Repeat only the lines running from the beginning of the material through the line that contains "dirt=.5, streak=.2), bo)".

⟨

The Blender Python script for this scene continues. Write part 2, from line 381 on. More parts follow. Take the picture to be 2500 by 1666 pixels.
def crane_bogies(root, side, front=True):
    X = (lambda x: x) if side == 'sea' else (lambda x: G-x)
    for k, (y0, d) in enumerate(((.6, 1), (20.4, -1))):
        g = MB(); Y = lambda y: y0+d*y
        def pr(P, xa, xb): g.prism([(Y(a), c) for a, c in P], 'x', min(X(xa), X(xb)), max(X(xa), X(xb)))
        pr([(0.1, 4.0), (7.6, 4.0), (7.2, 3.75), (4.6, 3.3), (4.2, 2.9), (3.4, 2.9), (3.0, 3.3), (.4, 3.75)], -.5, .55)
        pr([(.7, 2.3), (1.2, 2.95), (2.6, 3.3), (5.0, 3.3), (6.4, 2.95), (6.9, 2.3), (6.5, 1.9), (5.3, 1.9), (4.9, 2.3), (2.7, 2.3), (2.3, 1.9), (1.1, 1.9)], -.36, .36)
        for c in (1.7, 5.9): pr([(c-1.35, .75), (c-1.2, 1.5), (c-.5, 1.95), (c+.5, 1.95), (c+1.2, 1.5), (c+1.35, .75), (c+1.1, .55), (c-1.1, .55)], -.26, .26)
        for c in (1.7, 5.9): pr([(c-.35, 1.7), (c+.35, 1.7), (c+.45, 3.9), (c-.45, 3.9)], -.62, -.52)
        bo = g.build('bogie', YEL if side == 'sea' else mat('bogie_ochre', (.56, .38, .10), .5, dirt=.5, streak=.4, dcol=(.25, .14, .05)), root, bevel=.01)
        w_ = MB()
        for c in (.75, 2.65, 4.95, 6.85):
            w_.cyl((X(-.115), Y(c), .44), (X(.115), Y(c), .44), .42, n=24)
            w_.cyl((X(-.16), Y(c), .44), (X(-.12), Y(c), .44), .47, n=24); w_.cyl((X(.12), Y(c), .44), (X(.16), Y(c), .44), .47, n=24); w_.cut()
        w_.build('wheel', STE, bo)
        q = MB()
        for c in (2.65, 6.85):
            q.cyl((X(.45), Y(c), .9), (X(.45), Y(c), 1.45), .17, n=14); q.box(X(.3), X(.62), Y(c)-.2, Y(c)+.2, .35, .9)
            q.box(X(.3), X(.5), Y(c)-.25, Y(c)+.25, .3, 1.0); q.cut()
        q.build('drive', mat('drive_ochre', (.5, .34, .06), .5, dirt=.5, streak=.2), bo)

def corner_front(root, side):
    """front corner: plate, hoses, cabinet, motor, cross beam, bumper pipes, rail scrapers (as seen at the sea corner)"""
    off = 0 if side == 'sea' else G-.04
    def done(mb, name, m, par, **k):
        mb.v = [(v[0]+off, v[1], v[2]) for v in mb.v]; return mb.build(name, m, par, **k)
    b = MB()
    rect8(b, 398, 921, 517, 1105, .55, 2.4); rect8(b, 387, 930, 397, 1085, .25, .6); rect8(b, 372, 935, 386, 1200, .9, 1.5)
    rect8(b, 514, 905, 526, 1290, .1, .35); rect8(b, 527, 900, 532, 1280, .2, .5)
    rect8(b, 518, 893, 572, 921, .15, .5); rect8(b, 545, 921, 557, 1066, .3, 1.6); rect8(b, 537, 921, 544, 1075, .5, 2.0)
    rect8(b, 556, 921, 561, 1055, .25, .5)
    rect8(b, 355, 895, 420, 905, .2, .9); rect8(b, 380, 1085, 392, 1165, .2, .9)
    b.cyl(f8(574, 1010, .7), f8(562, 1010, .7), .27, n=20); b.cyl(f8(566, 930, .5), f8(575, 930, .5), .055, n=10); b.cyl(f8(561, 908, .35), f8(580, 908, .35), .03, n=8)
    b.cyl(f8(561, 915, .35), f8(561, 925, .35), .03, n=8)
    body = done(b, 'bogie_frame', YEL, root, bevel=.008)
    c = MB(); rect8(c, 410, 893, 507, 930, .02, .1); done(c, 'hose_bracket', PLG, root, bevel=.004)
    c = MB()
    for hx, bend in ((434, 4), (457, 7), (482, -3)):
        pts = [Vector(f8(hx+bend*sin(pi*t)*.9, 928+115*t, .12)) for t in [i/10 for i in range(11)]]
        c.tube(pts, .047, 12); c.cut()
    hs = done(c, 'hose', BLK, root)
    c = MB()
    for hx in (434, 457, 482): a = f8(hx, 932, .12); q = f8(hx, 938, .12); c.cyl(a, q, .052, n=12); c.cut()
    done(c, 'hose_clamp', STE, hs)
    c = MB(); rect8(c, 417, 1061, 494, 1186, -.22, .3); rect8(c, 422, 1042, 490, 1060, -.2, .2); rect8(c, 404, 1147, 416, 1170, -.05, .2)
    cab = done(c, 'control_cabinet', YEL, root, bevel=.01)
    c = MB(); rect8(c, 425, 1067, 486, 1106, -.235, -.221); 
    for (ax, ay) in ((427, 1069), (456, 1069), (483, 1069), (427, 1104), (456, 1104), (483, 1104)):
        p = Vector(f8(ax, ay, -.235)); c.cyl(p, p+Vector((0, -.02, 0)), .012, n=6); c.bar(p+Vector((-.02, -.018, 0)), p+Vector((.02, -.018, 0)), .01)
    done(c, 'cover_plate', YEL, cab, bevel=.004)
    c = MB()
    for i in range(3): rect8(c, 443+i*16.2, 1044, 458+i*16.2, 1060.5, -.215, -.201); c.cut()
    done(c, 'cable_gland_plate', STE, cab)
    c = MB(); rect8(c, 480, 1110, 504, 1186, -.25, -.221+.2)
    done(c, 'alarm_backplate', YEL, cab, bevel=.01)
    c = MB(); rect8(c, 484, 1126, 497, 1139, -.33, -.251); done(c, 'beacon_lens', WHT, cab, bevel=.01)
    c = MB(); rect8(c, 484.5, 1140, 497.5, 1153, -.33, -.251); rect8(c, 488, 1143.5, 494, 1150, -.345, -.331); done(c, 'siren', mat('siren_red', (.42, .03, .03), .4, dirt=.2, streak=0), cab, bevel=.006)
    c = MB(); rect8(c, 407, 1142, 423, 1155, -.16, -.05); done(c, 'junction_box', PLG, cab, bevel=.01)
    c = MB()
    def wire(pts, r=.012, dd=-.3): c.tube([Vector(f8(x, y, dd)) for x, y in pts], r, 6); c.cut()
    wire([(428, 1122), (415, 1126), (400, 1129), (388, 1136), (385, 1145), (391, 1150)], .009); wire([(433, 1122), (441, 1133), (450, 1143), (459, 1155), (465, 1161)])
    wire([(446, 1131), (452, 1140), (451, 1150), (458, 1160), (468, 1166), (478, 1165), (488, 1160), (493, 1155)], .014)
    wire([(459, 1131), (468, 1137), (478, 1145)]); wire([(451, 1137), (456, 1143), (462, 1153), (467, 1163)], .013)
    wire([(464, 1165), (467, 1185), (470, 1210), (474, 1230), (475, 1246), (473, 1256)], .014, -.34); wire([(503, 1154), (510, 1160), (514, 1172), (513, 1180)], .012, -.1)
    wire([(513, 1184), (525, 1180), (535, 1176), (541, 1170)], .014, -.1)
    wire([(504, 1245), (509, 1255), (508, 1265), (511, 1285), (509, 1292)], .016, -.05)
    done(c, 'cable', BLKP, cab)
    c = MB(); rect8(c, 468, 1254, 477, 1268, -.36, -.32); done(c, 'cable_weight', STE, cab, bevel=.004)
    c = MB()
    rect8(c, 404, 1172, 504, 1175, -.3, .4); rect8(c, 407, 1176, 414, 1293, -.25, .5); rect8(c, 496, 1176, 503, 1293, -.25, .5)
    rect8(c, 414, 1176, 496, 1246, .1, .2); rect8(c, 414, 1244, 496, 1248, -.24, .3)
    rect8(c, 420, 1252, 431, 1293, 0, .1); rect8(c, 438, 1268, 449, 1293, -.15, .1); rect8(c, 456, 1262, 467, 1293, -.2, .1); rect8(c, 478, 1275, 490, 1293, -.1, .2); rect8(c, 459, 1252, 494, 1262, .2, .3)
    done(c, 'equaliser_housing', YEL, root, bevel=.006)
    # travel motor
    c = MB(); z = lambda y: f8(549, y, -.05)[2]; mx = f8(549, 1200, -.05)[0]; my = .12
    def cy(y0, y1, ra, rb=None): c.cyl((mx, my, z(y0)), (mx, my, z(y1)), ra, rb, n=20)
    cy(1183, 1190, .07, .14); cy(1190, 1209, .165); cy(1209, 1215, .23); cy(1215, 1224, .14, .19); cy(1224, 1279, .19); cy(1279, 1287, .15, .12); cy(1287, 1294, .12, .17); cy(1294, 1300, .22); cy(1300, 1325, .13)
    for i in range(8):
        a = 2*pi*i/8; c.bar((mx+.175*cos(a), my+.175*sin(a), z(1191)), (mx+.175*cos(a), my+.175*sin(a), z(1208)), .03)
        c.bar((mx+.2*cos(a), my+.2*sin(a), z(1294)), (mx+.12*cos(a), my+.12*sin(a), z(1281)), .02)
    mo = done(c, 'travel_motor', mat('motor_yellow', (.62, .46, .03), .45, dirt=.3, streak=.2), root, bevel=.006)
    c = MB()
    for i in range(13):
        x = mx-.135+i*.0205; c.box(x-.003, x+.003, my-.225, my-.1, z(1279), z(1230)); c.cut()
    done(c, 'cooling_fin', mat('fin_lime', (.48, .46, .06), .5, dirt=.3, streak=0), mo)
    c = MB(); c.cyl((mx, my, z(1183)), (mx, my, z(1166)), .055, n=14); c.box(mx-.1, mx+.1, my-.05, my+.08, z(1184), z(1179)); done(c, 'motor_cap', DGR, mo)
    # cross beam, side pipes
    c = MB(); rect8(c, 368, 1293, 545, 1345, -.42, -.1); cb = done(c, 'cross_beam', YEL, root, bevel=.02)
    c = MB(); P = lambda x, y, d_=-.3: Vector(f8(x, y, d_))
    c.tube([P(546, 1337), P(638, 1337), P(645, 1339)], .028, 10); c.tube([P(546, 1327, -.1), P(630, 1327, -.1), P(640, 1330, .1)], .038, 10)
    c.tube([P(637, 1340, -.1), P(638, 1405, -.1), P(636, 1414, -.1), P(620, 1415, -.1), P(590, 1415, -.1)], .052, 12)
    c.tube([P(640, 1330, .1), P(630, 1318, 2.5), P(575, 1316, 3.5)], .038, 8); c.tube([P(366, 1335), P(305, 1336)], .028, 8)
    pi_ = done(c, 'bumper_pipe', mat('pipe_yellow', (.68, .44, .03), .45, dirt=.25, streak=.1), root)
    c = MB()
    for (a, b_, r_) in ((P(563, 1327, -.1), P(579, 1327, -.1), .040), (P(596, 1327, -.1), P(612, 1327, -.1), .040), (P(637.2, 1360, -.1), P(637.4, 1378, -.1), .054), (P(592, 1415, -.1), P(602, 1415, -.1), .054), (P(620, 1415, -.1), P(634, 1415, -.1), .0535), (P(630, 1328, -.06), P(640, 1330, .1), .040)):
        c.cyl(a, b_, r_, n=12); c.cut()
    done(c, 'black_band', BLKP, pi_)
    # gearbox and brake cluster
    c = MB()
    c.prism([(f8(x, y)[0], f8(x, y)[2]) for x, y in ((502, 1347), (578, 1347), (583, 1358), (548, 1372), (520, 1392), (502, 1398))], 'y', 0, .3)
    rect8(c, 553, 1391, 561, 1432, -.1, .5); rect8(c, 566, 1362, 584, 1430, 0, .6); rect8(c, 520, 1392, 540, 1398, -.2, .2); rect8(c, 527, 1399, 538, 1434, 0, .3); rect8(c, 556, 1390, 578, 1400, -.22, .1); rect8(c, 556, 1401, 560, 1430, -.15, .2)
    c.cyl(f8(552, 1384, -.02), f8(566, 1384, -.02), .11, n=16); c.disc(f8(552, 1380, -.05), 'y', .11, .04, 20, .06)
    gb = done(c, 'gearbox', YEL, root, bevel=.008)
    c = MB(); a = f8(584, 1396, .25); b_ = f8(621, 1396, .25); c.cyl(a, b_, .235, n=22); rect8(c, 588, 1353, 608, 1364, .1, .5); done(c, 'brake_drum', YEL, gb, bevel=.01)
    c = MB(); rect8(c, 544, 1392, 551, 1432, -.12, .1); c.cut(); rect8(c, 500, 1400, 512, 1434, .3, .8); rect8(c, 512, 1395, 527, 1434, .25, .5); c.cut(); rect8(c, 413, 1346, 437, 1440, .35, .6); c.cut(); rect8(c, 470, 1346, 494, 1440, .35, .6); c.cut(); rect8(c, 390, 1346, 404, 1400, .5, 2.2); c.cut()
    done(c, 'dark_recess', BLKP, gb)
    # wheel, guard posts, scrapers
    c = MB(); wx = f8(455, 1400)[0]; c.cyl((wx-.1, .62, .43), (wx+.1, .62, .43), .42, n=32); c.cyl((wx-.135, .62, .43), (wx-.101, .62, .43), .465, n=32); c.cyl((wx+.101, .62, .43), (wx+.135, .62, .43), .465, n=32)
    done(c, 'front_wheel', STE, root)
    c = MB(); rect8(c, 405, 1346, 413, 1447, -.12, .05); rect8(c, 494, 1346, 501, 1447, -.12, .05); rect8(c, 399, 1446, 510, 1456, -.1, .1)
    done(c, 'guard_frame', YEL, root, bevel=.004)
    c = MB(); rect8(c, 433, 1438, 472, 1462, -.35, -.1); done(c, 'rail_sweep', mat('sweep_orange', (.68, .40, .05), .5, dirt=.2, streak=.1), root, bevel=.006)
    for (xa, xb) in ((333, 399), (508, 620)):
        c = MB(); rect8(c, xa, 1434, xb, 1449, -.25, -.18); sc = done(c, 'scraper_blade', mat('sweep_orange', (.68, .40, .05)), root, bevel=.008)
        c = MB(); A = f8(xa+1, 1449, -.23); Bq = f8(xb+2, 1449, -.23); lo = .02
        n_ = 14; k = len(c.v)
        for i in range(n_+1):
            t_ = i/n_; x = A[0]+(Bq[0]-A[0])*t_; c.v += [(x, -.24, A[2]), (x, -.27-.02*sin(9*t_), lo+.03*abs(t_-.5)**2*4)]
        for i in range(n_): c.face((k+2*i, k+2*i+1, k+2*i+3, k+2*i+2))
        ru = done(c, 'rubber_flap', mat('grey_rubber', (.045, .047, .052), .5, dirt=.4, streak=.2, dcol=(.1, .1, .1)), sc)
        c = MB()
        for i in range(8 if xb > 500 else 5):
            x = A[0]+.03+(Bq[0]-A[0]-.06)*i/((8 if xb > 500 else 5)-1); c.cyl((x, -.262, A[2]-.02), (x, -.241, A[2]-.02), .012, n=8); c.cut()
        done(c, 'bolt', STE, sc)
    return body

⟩

The result:
The Blender Python script for this scene continues. Write part 2, from line 381 on. More parts follow. Take the picture to be 2500 by 1666 pixels.
def crane_bogies(root, side, front=True):
    X = (lambda x: x) if side == 'sea' else (lambda x: G-x)
    for k, (y0, d) in enumerate(((.6, 1), (20.4, -1))):
        g = MB(); Y = lambda y: y0+d*y
        def pr(P, xa, xb): g.prism([(Y(a), c) for a, c in P], 'x', min(X(xa), X(xb)), max(X(xa), X(xb)))
        pr([(0.1, 4.0), (7.6, 4.0), (7.2, 3.75), (4.6, 3.3), (4.2, 2.9), (3.4, 2.9), (3.0, 3.3), (.4, 3.75)], -.5, .55)
        pr([(.7, 2.3), (1.2, 2.95), (2.6, 3.3), (5.0, 3.3), (6.4, 2.95), (6.9, 2.3), (6.5, 1.9), (5.3, 1.9), (4.9, 2.3), (2.7, 2.3), (2.3, 1.9), (1.1, 1.9)], -.36, .36)
        for c in (1.7, 5.9): pr([(c-1.35, .75), (c-1.2, 1.5), (c-.5, 1.95), (c+.5, 1.95), (c+1.2, 1.5), (c+1.35, .75), (c+1.1, .55), (c-1.1, .55)], -.26, .26)
        for c in (1.7, 5.9): pr([(c-.35, 1.7), (c+.35, 1.7), (c+.45, 3.9), (c-.45, 3.9)], -.62, -.52)
        bo = g.build('bogie', YEL if side == 'sea' else mat('bogie_ochre', (.56, .38, .10), .5, dirt=.5, streak=.4, dcol=(.25, .14, .05)), root, bevel=.01)
        w_ = MB()
        for c in (.75, 2.65, 4.95, 6.85):
            w_.cyl((X(-.115), Y(c), .44), (X(.115), Y(c), .44), .42, n=24)
            w_.cyl((X(-.16), Y(c), .44), (X(-.12), Y(c), .44), .47, n=24); w_.cyl((X(.12), Y(c), .44), (X(.16), Y(c), .44), .47, n=24); w_.cut()
        w_.build('wheel', STE, bo)
        q = MB()
        for c in (2.65, 6.85):
            q.cyl((X(.45), Y(c), .9), (X(.45), Y(c), 1.45), .17, n=14); q.box(X(.3), X(.62), Y(c)-.2, Y(c)+.2, .35, .9)
            q.box(X(.3), X(.5), Y(c)-.25, Y(c)+.25, .3, 1.0); q.cut()
        q.build('drive', mat('drive_ochre', (.5, .34, .06), .5, dirt=.5, streak=.2), bo)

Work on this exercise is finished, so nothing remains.